Действительно, в жизни мне удивительным образом помогал счастливый случай. И даже тому, что имею возможность говорить об этом, я обязан череде случайностей.
Я много занимался проблемами самоорганизации и знаю, что неопределенность и случайность пронизывают весь мир, весь Универсум, от процессов микрофизики элементарных частиц до одухотворенной деятельности человека. Но тем не менее та цепь случайностей, благодаря которой я могу работать над этой книгой, мне кажется порой фантастической. Известно, что Лаплас на вопрос Наполеона о месте Бога в его космогонической теории ответил весьма лаконично: «Мой император, такая гипотеза мне не потребовалась». Выстраивая тот уникальный ряд событий, который называется прожитым, я вряд ли смог бы принять позицию графа де Лапласа. Впрочем, любое событие как уникальный акт невероятно! Одним словом, я прошел по лезвию – судьба меня хранила «без нянек и месье».
Вот она, частица этой событийной цепи.
Я начал повествование с того, что вспомнил о куске мерзлой глины, который, повредив позвоночник, вероятнее всего, спас мне жизнь, ибо испытывать судьбу заднего стрелка на ИЛе никому долго не удавалось. Произошло, казалось, несчастье, а обернулось оно возможностью прожить долгую жизнь.
А за несколько месяцев до этого произошло нечто подобное. Перед выпуском из Академии имени Жуковского мне предложили лететь в Америку в составе команды специалистов, которые должны были обеспечить поставки авиационной техники по ленд-лизу. Кое-какое знание языков, хорошие отзывы преподавателей и, как ни странно, успехи в спорте – все это оказалось весомым для тех, кому было поручено подобрать команду выпускников Академии. Правда, я не был комсомольцем. Но кто на это смотрел в апреле сорок второго? Предложение было заманчивым, меня все поздравляли, мне завидовали. Но я категорически отказался. Фронт и только фронт! И я получил назначение на Волховский фронт в четырнадцатую воздушную армию в качестве старшего техника эскадрильи по вооружению самолетов.
Этим решением, как оказалось, я тоже сохранил себе жизнь, хотя об этом долго и не догадывался.
«Американская команда» была укомплектована и под руководством некоего полковника благополучно прибыла на западное побережье Соединенных Штатов. Года четыре она работала не за страх, а за совесть. Но дальнейшая ее история трагична. На обратном пути через Аляску и Сибирь во время одной из многочисленных посадок то ли в Магадане, то ли в Хабаровске ее почти в полном составе отправили туда, откуда в те годы люди обычно не возвращались. Кажется, отправили всех, кроме самого полковника, который благополучно вернулся в Москву. Во всяком случае, больше ни о ком из тех «счастливцев» я никогда ничего не слышал. А полковника, по слухам, однажды в конце сороковых годов нашли застреленным в собственной московской квартире.

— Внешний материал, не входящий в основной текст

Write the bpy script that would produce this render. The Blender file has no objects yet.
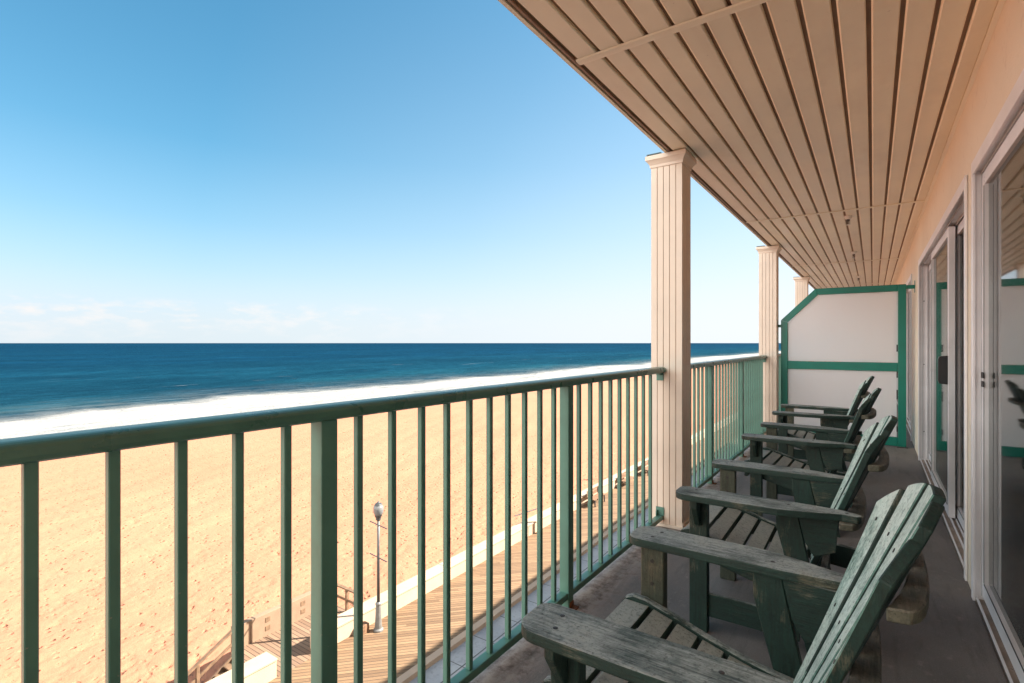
import bpy, bmesh, math, random
import numpy as np
from mathutils import Vector, Matrix, noise
random.seed(7); np.random.seed(7)
R = math.radians
scene = bpy.context.scene
COL = scene.collection

# ------------------------------------------------------------------ camera
F_PX = 520.0
YAW = R(34.77)
cam_d = bpy.data.cameras.new('camera'); cam = bpy.data.objects.new('camera', cam_d); COL.objects.link(cam)
cam_d.sensor_width = 36.0; cam_d.lens = 36.0 * F_PX / 1024.0
cam_d.shift_y = 1.5 / 1024.0
cam_d.clip_start = 0.02; cam_d.clip_end = 200000
cam.location = (0, 0, 0); cam.rotation_euler = (R(90), 0, YAW)
scene.camera = cam

# ------------------------------------------------------------------ light
SUN_EL = R(36.7)
SUN_AZ = R(44.0)            # from +Y towards +X
sdir = Vector((math.sin(SUN_AZ) * math.cos(SUN_EL), math.cos(SUN_AZ) * math.cos(SUN_EL), math.sin(SUN_EL)))
sun_d = bpy.data.lights.new('sun', 'SUN'); sun = bpy.data.objects.new('sun', sun_d); COL.objects.link(sun)
sun_d.energy = 4.6; sun_d.angle = R(0.5); sun_d.color = (1.0, 0.93, 0.83)
sun.rotation_euler = sdir.to_track_quat('Z', 'Y').to_euler()
sun.location = (20, 20, 30)

world = bpy.data.worlds.new('World'); scene.world = world; world.use_nodes = True
wt = world.node_tree; wt.nodes.clear()
def N(t, typ, **kw):
    n = t.nodes.new(typ)
    for k, v in kw.items(): setattr(n, k, v)
    return n
def ramp(t, stops, interp='LINEAR'):
    n = t.nodes.new('ShaderNodeValToRGB'); cr = n.color_ramp; cr.interpolation = interp
    while len(cr.elements) < len(stops): cr.elements.new(0.5)
    for e, (p, c) in zip(cr.elements, stops):
        e.position = p; e.color = (c, c, c, 1) if isinstance(c, (int, float)) else (*c, 1)
    return n
sky = N(wt, 'ShaderNodeTexSky', sky_type='NISHITA', sun_disc=False)
sky.sun_elevation = SUN_EL; sky.sun_rotation = SUN_AZ
sky.altitude = 0; sky.air_density = 1.0; sky.dust_density = 0.25; sky.ozone_density = 1.6
bg = N(wt, 'ShaderNodeBackground'); bg.inputs[1].default_value = 0.05
wo = N(wt, 'ShaderNodeOutputWorld')
geo = N(wt, 'ShaderNodeTexCoord')
sep = N(wt, 'ShaderNodeSeparateXYZ'); wt.links.new(geo.outputs['Generated'], sep.inputs[0])
# low bank of small clouds close to the horizon
mp = N(wt, 'ShaderNodeMapping'); mp.inputs['Scale'].default_value = (1, 1, 3.2)
wt.links.new(geo.outputs['Generated'], mp.inputs['Vector'])
nz = N(wt, 'ShaderNodeTexNoise'); nz.inputs['Scale'].default_value = 20; nz.inputs['Detail'].default_value = 7; nz.inputs['Roughness'].default_value = 0.58
wt.links.new(mp.outputs[0], nz.inputs['Vector'])
cr1 = ramp(wt, [(0.47, 0), (0.66, 1)]); wt.links.new(nz.outputs[0], cr1.inputs[0])
band = ramp(wt, [(0.0, 0.25), (0.02, 0.45), (0.05, 1.0), (0.062, 0.7), (0.074, 0.0)]); wt.links.new(sep.outputs['Z'], band.inputs[0])
mul = N(wt, 'ShaderNodeMath', operation='MULTIPLY'); wt.links.new(cr1.outputs[0], mul.inputs[0]); wt.links.new(band.outputs[0], mul.inputs[1])
mul2 = N(wt, 'ShaderNodeMath', operation='MULTIPLY'); wt.links.new(mul.outputs[0], mul2.inputs[0]); cy_ = ramp(wt, [(0.12, 1.0), (0.55, 0.75), (0.85, 0.0)]); wt.links.new(sep.outputs['Y'], cy_.inputs[0]); wt.links.new(cy_.outputs[0], mul2.inputs[1])
mixc = N(wt, 'ShaderNodeMixRGB'); mixc.inputs[2].default_value = (7.6, 7.2, 7.0, 1)
wt.links.new(mul2.outputs[0], mixc.inputs[0]); wt.links.new(sky.outputs[0], mixc.inputs[1])
tint = N(wt, 'ShaderNodeMixRGB', blend_type='MULTIPLY'); tint.inputs[0].default_value = 1; tint.inputs[2].default_value = (0.68, 0.95, 0.96, 1)
K = 0.238
wt.links.new(sky.outputs[0], tint.inputs[1])
tint.inputs[2].default_value = (0.68 * K, 0.95 * K, 0.97 * K, 1)
def wm(op, a_, b_):
    n = N(wt, 'ShaderNodeMath', operation=op)
    for i_, v_ in ((0, a_), (1, b_)):
        if isinstance(v_, (int, float)): n.inputs[i_].default_value = v_
        else: wt.links.new(v_, n.inputs[i_])
    return n.outputs[0]
sr = N(wt, 'ShaderNodeSeparateColor'); wt.links.new(tint.outputs[0], sr.inputs[0])
def shoulder(x, k_): return wm('DIVIDE', x, wm('POWER', wm('ADD', wm('MULTIPLY', wm('MULTIPLY', x, x), k_), 1.0), 0.5))
cc = N(wt, 'ShaderNodeCombineColor')
wt.links.new(shoulder(wm('POWER', sr.outputs[0], 1.22), 0.3), cc.inputs[0]); wt.links.new(shoulder(sr.outputs[1], 0.55), cc.inputs[1]); wt.links.new(shoulder(sr.outputs[2], 0.28), cc.inputs[2])
hz = ramp(wt, [(0.0, 0.92), (0.05, 0.72), (0.12, 0.36), (0.20, 0.13), (0.32, 0.0)]); wt.links.new(sep.outputs['Z'], hz.inputs[0])
mixh = N(wt, 'ShaderNodeMixRGB'); mixh.inputs[2].default_value = (0.76, 0.87, 0.945, 1); wt.links.new(hz.outputs[0], mixh.inputs[0]); wt.links.new(cc.outputs[0], mixh.inputs[1])
wt.links.new(mixh.outputs[0], mixc.inputs[1]); mixc.inputs[2].default_value = (0.98, 0.96, 0.95, 1)
fin = N(wt, 'ShaderNodeMixRGB', blend_type='MULTIPLY'); fin.inputs[0].default_value = 1; fin.inputs[2].default_value = (1 / K, 1 / K, 1 / K, 1)
# the sky whitens towards the sun side, and an unseen bright cloud bank is added behind the viewer to fill the shade
gl_ = ramp(wt, [(0.40, 0.0), (0.75, 0.26), (1.0, 0.6)]); wt.links.new(sep.outputs['Y'], gl_.inputs[0])
gz = ramp(wt, [(0.0, 1.0), (0.35, 0.5), (0.7, 0.0)]); wt.links.new(sep.outputs['Z'], gz.inputs[0])
mg = N(wt, 'ShaderNodeMixRGB'); wt.links.new(wm('MULTIPLY', gl_.outputs[0], gz.outputs[0]), mg.inputs[0]); wt.links.new(mixc.outputs[0], mg.inputs[1]); mg.inputs[2].default_value = (1.05, 1.08, 1.12, 1)
nb = N(wt, 'ShaderNodeTexNoise'); nb.inputs['Scale'].default_value = 3.2; nb.inputs['Detail'].default_value = 7; wt.links.new(geo.outputs['Generated'], nb.inputs['Vector'])
cb1 = ramp(wt, [(0.36, 0), (0.52, 1)]); wt.links.new(nb.outputs[0], cb1.inputs[0])
ny = wm('MULTIPLY', sep.outputs['Y'], -1.0); cb2 = ramp(wt, [(0.0, 0), (0.35, 1)]); wt.links.new(ny, cb2.inputs[0])
cb3 = ramp(wt, [(0.0, 0.6), (0.06, 1.0), (0.6, 0.8), (0.85, 0.0)]); wt.links.new(sep.outputs['Z'], cb3.inputs[0])
mb_ = N(wt, 'ShaderNodeMixRGB'); wt.links.new(wm('MULTIPLY', cb1.outputs[0], wm('MULTIPLY', cb2.outputs[0], cb3.outputs[0])), mb_.inputs[0]); wt.links.new(mg.outputs[0], mb_.inputs[1]); mb_.inputs[2].default_value = (6.0, 5.75, 5.3, 1)
wt.links.new(mb_.outputs[0], fin.inputs[1]); wt.links.new(fin.outputs[0], bg.inputs[0])
wt.links.new(bg.outputs[0], wo.inputs[0])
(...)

Война меня щадила несколько раз. Над правым глазом, на три-четыре миллиметра выше глазной впадины, до сих пор видна метка, оставленная каким-то «лесным братом». Эту метку я получил в первых числах мая сорок пятого в глубоком тылу, на летном поле недалеко от города Августов, на границе с Восточной Пруссией. Хотя автоматная пуля и была, вероятно, на излете, но попади она в меня на несколько миллиметров ниже, и книга эта не была бы написана.
Во время войны возникали и другие опасные для моей жизни ситуации, из которых я более или мене успешно выкрутился. Но они носили скорее приключенческий, чем судьбоносный характер и более говорили о пользе, которую приносит юношам занятие настоящим спортом, чем о роли случайности в моей судьбе.
Но один раз действительно случайность в облике лени или недоработки одного из чиновников по-настоящему спасла мне жизнь. Но об этом эпизоде я узнал гораздо позже и совершенно случайно, уже в благополучные пятидесятые годы…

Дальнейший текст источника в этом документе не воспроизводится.